Gallup was born in Sterling, Connecticut, the son of a lumber worker. He studied at Yale University, where he was recognized by scholar Chauncey Brewster Tinker for his promise. Gallup graduated in 1934. His doctoral work focused on the eighteenth-century writer Giuseppi Baretti.[1] After teaching English at Southern Methodist University until 1941, Gallup served in the United States Army during World War II, spending two years in England. There he collected early editions of English poetry and letters by writers such as Gertrude Stein and Alice B. Toklas.[2]

Career

Returning to Yale in 1946, Gallup became curator of the Yale Collection of American Literature, a position he held for more than 30 years.
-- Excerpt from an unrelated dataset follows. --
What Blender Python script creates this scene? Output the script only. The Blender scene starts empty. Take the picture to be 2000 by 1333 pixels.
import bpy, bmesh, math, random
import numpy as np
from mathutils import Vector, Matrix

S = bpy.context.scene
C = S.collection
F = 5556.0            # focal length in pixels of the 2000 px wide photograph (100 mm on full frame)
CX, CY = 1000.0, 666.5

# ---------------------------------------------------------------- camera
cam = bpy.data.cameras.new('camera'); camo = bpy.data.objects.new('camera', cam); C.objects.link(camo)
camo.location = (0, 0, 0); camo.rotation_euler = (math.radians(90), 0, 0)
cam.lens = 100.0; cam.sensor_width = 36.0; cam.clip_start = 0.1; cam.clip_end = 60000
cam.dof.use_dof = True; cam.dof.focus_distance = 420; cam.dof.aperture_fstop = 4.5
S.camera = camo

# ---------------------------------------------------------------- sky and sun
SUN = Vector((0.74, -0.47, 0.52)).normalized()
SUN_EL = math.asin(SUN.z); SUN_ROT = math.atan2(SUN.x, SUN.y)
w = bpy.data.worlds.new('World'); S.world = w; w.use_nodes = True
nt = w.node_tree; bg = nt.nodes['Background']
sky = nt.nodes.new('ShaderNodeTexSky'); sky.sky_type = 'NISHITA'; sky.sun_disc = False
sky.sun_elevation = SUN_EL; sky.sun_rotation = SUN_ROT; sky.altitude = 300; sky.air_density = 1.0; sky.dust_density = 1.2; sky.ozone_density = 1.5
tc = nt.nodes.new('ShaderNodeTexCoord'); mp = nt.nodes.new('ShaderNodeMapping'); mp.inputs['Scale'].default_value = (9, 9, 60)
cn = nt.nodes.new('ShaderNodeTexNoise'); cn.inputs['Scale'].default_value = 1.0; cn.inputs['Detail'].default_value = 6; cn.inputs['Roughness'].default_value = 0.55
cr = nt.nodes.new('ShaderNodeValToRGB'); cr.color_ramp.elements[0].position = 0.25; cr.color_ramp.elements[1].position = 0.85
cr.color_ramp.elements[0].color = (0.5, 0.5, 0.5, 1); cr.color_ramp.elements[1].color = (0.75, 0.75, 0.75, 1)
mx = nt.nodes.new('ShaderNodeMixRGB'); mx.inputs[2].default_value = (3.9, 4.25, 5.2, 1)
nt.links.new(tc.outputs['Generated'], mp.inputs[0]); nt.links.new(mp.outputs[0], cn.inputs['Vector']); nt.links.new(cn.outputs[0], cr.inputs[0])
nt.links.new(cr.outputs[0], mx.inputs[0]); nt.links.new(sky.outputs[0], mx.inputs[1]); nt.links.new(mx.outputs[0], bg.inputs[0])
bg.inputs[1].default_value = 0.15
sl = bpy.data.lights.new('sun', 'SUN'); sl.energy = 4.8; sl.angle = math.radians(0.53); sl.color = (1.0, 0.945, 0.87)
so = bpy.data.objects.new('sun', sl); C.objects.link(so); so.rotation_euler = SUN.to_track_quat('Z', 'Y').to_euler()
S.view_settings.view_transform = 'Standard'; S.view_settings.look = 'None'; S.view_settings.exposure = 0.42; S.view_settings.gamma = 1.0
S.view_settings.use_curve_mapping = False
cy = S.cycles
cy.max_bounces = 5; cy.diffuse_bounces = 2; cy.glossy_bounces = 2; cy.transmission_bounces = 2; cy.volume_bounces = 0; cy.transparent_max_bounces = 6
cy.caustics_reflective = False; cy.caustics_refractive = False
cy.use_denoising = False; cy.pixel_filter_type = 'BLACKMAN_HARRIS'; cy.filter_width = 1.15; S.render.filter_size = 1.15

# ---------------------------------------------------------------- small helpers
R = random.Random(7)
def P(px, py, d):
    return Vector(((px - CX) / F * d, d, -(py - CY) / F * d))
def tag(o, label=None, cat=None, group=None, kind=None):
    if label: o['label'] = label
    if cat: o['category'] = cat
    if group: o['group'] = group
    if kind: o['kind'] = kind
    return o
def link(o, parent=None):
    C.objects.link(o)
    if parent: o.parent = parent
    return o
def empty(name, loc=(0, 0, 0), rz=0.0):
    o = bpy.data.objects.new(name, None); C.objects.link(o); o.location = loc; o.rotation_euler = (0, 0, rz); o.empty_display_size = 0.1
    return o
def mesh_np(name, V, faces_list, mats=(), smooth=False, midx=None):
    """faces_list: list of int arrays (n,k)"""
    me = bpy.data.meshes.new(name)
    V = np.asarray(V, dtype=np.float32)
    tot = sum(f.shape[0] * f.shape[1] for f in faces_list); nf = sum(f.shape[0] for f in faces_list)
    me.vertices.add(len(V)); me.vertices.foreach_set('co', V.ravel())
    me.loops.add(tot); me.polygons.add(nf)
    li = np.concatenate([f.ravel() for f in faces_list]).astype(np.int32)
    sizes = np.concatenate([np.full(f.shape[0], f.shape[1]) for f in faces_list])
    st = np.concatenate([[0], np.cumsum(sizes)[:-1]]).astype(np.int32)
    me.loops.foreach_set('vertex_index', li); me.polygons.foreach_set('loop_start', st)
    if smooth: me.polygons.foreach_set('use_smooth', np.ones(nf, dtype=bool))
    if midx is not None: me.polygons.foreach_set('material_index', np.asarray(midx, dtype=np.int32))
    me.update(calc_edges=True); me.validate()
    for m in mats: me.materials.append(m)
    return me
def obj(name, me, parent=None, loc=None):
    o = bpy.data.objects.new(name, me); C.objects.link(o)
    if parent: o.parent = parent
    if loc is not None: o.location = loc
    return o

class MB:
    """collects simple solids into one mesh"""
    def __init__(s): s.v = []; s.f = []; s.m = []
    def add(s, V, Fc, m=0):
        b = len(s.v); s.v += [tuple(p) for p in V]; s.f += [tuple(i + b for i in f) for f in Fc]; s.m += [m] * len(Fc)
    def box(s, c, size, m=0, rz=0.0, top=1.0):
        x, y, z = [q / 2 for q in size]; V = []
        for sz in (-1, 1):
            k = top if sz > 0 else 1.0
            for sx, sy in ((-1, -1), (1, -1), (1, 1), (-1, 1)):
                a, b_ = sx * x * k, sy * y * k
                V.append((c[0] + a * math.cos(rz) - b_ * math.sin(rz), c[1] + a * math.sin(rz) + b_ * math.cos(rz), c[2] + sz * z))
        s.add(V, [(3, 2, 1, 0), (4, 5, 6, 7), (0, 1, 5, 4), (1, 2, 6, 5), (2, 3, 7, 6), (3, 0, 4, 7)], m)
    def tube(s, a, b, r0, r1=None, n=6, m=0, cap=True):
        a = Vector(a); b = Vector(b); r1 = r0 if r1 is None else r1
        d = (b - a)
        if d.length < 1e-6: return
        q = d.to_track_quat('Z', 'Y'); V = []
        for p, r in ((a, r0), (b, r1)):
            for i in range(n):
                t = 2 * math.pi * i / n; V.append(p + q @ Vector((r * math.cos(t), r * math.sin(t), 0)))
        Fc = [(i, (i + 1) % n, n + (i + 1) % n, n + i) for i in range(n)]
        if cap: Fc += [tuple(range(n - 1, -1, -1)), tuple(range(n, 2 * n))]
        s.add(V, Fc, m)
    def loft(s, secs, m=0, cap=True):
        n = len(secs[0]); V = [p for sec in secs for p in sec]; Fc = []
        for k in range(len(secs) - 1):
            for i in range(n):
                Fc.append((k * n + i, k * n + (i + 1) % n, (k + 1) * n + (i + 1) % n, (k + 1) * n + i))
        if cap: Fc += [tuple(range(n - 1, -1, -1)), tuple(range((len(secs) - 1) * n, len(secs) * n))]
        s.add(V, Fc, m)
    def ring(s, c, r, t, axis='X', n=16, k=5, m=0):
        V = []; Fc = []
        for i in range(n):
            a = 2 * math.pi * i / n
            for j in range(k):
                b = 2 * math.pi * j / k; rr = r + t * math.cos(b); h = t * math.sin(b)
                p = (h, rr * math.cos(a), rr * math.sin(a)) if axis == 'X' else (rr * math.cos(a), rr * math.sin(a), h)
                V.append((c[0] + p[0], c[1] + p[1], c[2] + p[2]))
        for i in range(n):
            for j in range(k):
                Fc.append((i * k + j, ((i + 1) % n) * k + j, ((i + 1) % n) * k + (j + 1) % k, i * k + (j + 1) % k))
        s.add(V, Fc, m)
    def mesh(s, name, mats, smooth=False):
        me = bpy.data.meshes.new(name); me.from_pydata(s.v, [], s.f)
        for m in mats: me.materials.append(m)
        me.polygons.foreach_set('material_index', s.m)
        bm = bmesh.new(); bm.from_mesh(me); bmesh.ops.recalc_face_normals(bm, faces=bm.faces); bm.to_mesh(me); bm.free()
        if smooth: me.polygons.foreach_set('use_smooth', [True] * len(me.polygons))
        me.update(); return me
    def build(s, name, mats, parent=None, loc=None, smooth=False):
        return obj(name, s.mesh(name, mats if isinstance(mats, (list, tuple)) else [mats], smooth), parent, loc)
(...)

He published standard bibliographies of Eliot (1952, revised 1969) and Pound (1963), and edited works by Stein, Toklas, Thornton Wilder, and Eugene O'Neill.[1][2] In 1968, Gallup confirmed the authenticity of the rediscovered manuscript of Eliot’s The Waste Land, a major literary event.[2] He also curated exhibitions, lectured on bibliography, and published two volumes of reminiscences, Pigeons on the Granite (1988) and What Mad Pursuits (1998).[1]

Later life and death

After more than three decades Gallup retired from Yale in 1980 but continued his collecting activities, donating major holdings of Edward Lear and Eliot materials to Yale institutions.[1][2] He never married and died in Branford, Connecticut on September 6, 2000 at the age of 87.[1][2]

Publications (selection)

  • T. S. Eliot: A Bibliography (London: Faber and Faber, 1969).
  • A Catalogue of the Poetry Notebooks of Ezra Pound (1980), with Diane Ross.
  • Ezra Pound: A Bibliography, 1983, Gallup, Donald (1983). Ezra Pound, a bibliography. Charlottesville: University Press of Virginia. OCLC 1120928144.
  • "The Ezra Pound Archive at Yale", The Yale University Library Gazette, Vol. 60, No. 3/4 (April 1986).